Discovering the True Impact of ‘Freedom Isn’t Free’

Yahoo! is asking Americans how September 11 changed them. Below is an account from a reader.

September 11, 2001 changed me and my family forever, not solely because of the terrible events of that day. We also were changed when, on September 5, 2004, a shoulder launched mortar was fired into the parade grounds at a United States Army base in Iraq, where members of the Paris, Illinois National Guard unit were serving in Operation Iraqi Freedom, killing two people, and injuring many others.

One of the two members killed was Charles Lamb, my cousin. Even though I didn’t know Charlie, as most people called him, well, his grandmother and my grandparents did know him and love him, so I share their grief.

[Your story: How has September 11 changed you?]

Charles belonged to a younger generation than myself and my sisters; he was part of a group that one of my sisters labeled “the midget mafia” because they were much younger (and therefore shorter at the time) than we were and they spent a lot of time at our grandparents’ house together. His death is still a shock to us. The old saying that blood is thicker than water holds true; for seven years later there is a palpable gap in our family, even for those of us who weren’t close to him. Charles should be here, with us, now, part of this up and down crazy existence that most of us call life.

September 11, and more immediately, Charles’ death, brought home to me the meaning of the phrase “Freedom isn’t free.” In Charles’ case, his death cost a wife her husband, his mother and father a son, his grandparents a grandson and my grandparents a great-nephew they cared about deeply. The rest of the family, especially those that had the privilege to know him well, also suffered a loss that cannot be repaired.

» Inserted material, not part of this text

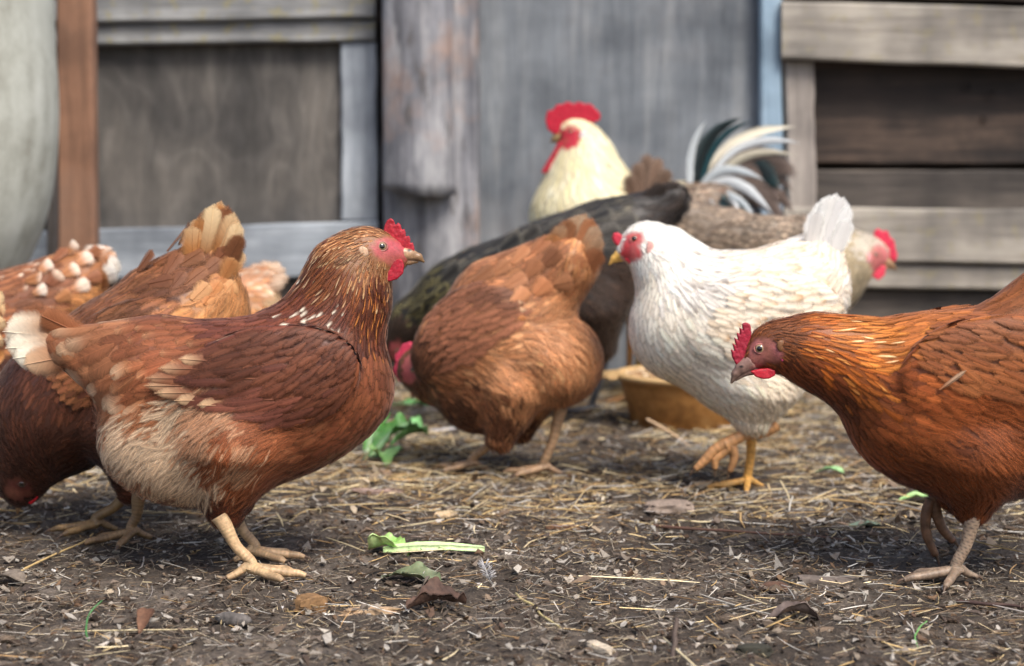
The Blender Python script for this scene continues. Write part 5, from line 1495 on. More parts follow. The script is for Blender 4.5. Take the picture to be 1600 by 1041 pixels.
def build_tank():
    Y = 3.3
    c = at(-190, 300, Y)[0]
    s = FPX / Y
    prof = [(-60, 255), (0, 266), (75, 273), (150, 276), (220, 274), (300, 264), (360, 248), (410, 224), (450, 200), (500, 160), (560, 120), (654, 110)]
    pz = [at(0, y, Y)[2] for y, _ in prof]; pr = [r / s for _, r in prof]
    m, n = 60, 72
    u = np.linspace(0, 1, m); idx = np.linspace(0, len(prof) - 1, m)
    zz = np.interp(idx, range(len(prof)), pz); rr = np.interp(idx, range(len(prof)), pr)
    zz[-1] = 0.0
    k = np.ones(7) / 7
    rr[3:-3] = np.convolve(rr, k, 'valid')
    zz[0] += 0.35; zz[1:12] += np.linspace(0.30, 0, 11)
    th = np.arange(n) * 2 * math.pi / n
    V = np.stack([rr[:, None] * np.cos(th), rr[:, None] * np.sin(th), np.repeat(zz[:, None], n, 1)], -1)
    V = V * (1 + 0.012 * (fbm(V.reshape(-1, 3) * 5, 3).reshape(m, n, 1) - 0.5) * np.array([1, 1, 0]))
    V = V.reshape(-1, 3)
    i = np.arange(m - 1)[:, None]; j = np.arange(n)[None]
    Q = np.stack([i * n + j, i * n + (j + 1) % n, (i + 1) * n + (j + 1) % n, (i + 1) * n + j], -1).reshape(-1, 4)[:, ::-1]
    V = np.concatenate([V, [[0, 0, zz[0] + 0.05], [0, 0, 0]]])
    jj = np.arange(n)
    F3 = np.concatenate([np.stack([np.full(n, m * n), jj, (jj + 1) % n], -1), np.stack([np.full(n, m * n + 1), (m - 1) * n + (jj + 1) % n, (m - 1) * n + jj], -1)])
    t = NT('pale_tank_shell')
    tc = t.n('ShaderNodeTexCoord')
    n1 = t.n('ShaderNodeTexNoise', Scale=9.0, Detail=7.0, Roughness=0.7); t.l(tc.outputs['Object'], n1.inputs['Vector'])
    mp = t.n('ShaderNodeMapping'); mp.inputs['Scale'].default_value = (18, 18, 2); t.l(tc.outputs['Object'], mp.inputs['Vector'])
    n2 = t.n('ShaderNodeTexNoise', Scale=1.0, Detail=5.0); t.l(mp.outputs[0], n2.inputs['Vector'])
    f = t.math('ADD', t.math('MULTIPLY', n1.outputs[0], 0.6), t.math('MULTIPLY', n2.outputs[0], 0.4))
    t.l(t.ramp(f, [(0.32, lin((136, 134, 122))), (0.5, lin((182, 184, 174))), (0.7, lin((208, 210, 202)))]), t.b.inputs['Base Color'])
    t.bump(n1.outputs[0], 0.3, 0.004)
    t.set(Roughness=0.75)
    o = mk('pale_tank', V, [Q, F3], t.m)
    o.location = (c, Y, 0)
    tag(o, 'large pale grey rounded tank at the far left edge', 'tank')

# ------------------------------------------------------------------ ground
def ground_h(x, y):
    P = np.stack([x, y, np.zeros_like(x)], -1)
    h = (fbm(P * 4.0, 2) - 0.5) * 0.014 + (fbm(P * 22.0 + 5, 3) - 0.5) * 0.010
    c = fbm(P * 95.0 + 2, 3)
    h = h + (np.abs(c - 0.5) * -0.020 + (fbm(P * 48.0 + 11, 2) - 0.5) * 0.010 + 0.003) * np.clip((2.9 - y) / 0.4, 0.35, 1)
    return h * np.clip((y - 0.9) / 0.5, 0, 1) - 0.002

def straw_density(x, y):
    """more straw in the middle distance and to the right, bare trampled soil near the front and left"""
    f = np.clip((y - 1.95) / 0.55, 0, 1)
    d = 0.30 + 0.70 * f
    d = d * np.clip(2.6 * fbm(np.stack([x * 5, y * 5, x * 0 + 2], -1), 3) - 0.55, 0.12, 1.6)
    d = d * np.where((x < -0.25) & (y < 2.3), 0.5, 1.0)
    return np.clip(d, 0, 1)

def build_ground():
    gx = np.concatenate([[-80, -30, -10, -4], np.linspace(-2.0, -0.9, 70), np.linspace(-0.895, 0.895, 300), np.linspace(0.9, 2.0, 70), [4, 10, 30, 80]])
    gy = np.concatenate([[-60, -20, -5, 0], np.linspace(1.1, 1.5, 30), np.linspace(1.505, 2.45, 175), np.linspace(2.46, 4.3, 160), [6, 12, 40, 120]])
    X, Y = np.meshgrid(gx, gy, indexing='ij')
    Z = ground_h(X.ravel(), Y.ravel()).reshape(X.shape)
    out = (np.abs(X) > 2.05) | (Y < 1.05) | (Y > 4.35)
    Z[out] = -0.002
    n, m = X.shape
    V = np.stack([X, Y, Z], -1).reshape(-1, 3)
    i = np.arange(n - 1)[:, None]; j = np.arange(m - 1)[None]
    Q = np.stack([i * m + j, (i + 1) * m + j, (i + 1) * m + j + 1, i * m + j + 1], -1).reshape(-1, 4)
    t = NT('trampled_soil')
    tc = t.n('ShaderNodeTexCoord')
    n1 = t.n('ShaderNodeTexNoise', Scale=6.0, Detail=6.0, Roughness=0.6); t.l(tc.outputs['Object'], n1.inputs['Vector'])
    n2 = t.n('ShaderNodeTexNoise', Scale=90.0, Detail=6.0, Roughness=0.7); t.l(tc.outputs['Object'], n2.inputs['Vector'])
    n3 = t.n('ShaderNodeTexNoise', Scale=420.0, Detail=3.0, Roughness=0.7); t.l(tc.outputs['Object'], n3.inputs['Vector'])
    c = t.ramp(n1.outputs[0], [(0.3, lin((54, 46, 40))), (0.5, lin((82, 73, 65))), (0.7, lin((124, 115, 107)))])
    c = t.mix(1.0, c, t.ramp(n2.outputs[0], [(0.3, (0.32, 0.30, 0.28)), (0.72, (1.5, 1.45, 1.4))]), 'MULTIPLY')
    c = t.mix(t.ramp(n3.outputs[0], [(0.62, (0, 0, 0)), (0.7, (0.5, 0.5, 0.5))]), c, lin((150, 132, 108)))
    t.l(c, t.b.inputs['Base Color'])
    h = t.math('ADD', t.math('MULTIPLY', n2.outputs[0], 0.7), t.math('MULTIPLY', n3.outputs[0], 0.3))
    t.bump(h, 1.0, 0.008)
    t.set(Roughness=0.92)
    o = mk('ground', V, [Q], t.m)
    tag(o, 'dark trampled soil of the yard', None, None, 'structure')

M_LITTER = mat_vcol('straw_litter', 0.7, 500.0, 0.25, 0.3, 0.0008)
M_SOIL = mat_vcol('soil_crumb', 0.92, 260.0, 0.35, 0.6, 0.002)

def pick_xy(n, rs, dens=None, ymin=1.35, ymax=3.97):
    """random ground points inside (and a little round) the view"""
    out = []
    tot = 0
    while tot < n:
        y = np.sqrt(rs.rand(n * 3)) * (ymax - ymin) + ymin
        y = ymin + (ymax - ymin) * rs.rand(n * 3)
        w = 0.36 * y + 0.25
        x = (rs.rand(n * 3) * 2 - 1) * 1.7
        ok = np.abs(x) < w
        if dens is not None: ok &= rs.rand(n * 3) < dens(x, y)
        q = np.stack([x, y], -1)[ok]
        out.append(q); tot += len(q)
    return np.concatenate(out)[:n]

def ribbons(n, rs, xy, Lr, Wr, cols, bend=0.25, up=0.12, zoff=0.002, seg=4, sides=3, lift=0.006, jit=0.2):
    """many bent stalks as 3-sided prisms"""
    L = np.exp(rs.uniform(math.log(Lr[0]), math.log(Lr[1]), n)); W = rs.uniform(Wr[0], Wr[1], n)
    a = rs.rand(n) * 2 * math.pi; el = rs.randn(n) * up; k = rs.randn(n) * bend
    u = np.linspace(-0.5, 0.5, seg)
    ang = a[:, None] + k[:, None] * u[None] * 2
    dx = np.cos(ang) * L[:, None] / (seg - 1); dy = np.sin(ang) * L[:, None] / (seg - 1)
    X = np.cumsum(dx, 1) - dx.sum(1)[:, None] / 2 + xy[:, :1]; Y = np.cumsum(dy, 1) - dy.sum(1)[:, None] / 2 + xy[:, 1:]
    H = ground_h(X.ravel(), Y.ravel()).reshape(X.shape)
    Z = np.maximum(H + 0.0006, ground_h(xy[:, 0], xy[:, 1])[:, None] + zoff + rs.rand(n)[:, None] ** 2 * lift + np.sin(el)[:, None] * L[:, None] * u[None]) + W[:, None] * 0.5
    P = np.stack([X, Y, Z], -1)
    N = np.stack([-np.sin(ang), np.cos(ang), 0 * ang], -1)
    taper = np.ones(seg); taper[-1] = 0.45; taper[0] = 0.8
    V = []
    ro = rs.rand(n) * 6.28
    for q in range(sides):
        th = ro + q * 2 * math.pi / sides
        r = (W[:, None] * 0.5 * taper[None])[..., None]
        V.append(P + r * (np.cos(th)[:, None, None] * N * 1.3 + np.array([0, 0, 1.0]) * np.sin(th)[:, None, None] * 0.8))
    V = np.stack(V, 2)                      # n, seg, sides, 3
    b = (np.arange(n) * seg * sides)[:, None, None]
    i = np.arange(seg - 1)[None, :, None]; j = np.arange(sides)[None, None]
    Q = np.stack([b + i * sides + j, b + i * sides + (j + 1) % sides, b + (i + 1) * sides + (j + 1) % sides, b + (i + 1) * sides + j], -1).reshape(-1, 4)
    cc = np.array([lin(c) for c in cols]); c = cc[rs.randint(0, len(cc), n)] * np.exp(rs.randn(n) * jit)[:, None]
    C = np.repeat(c, seg * sides, 0)
    return V.reshape(-1, 3), Q, C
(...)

I valued my freedom and this country that gives it to me before 9/11 and Charles’ death, but now that I have come to understand its price in terms beyond the intellectual, I value it more. My heart weeps at the cost. Yet, his sacrifice was not in vain, and the things that he stood for resonate through all the generations of my family, from my grandfather, who is about to turn 92, to my daughter, who is 9 1/2 and never got the chance to meet him. She was asked in class one day to describe a hero; her choice was Charles.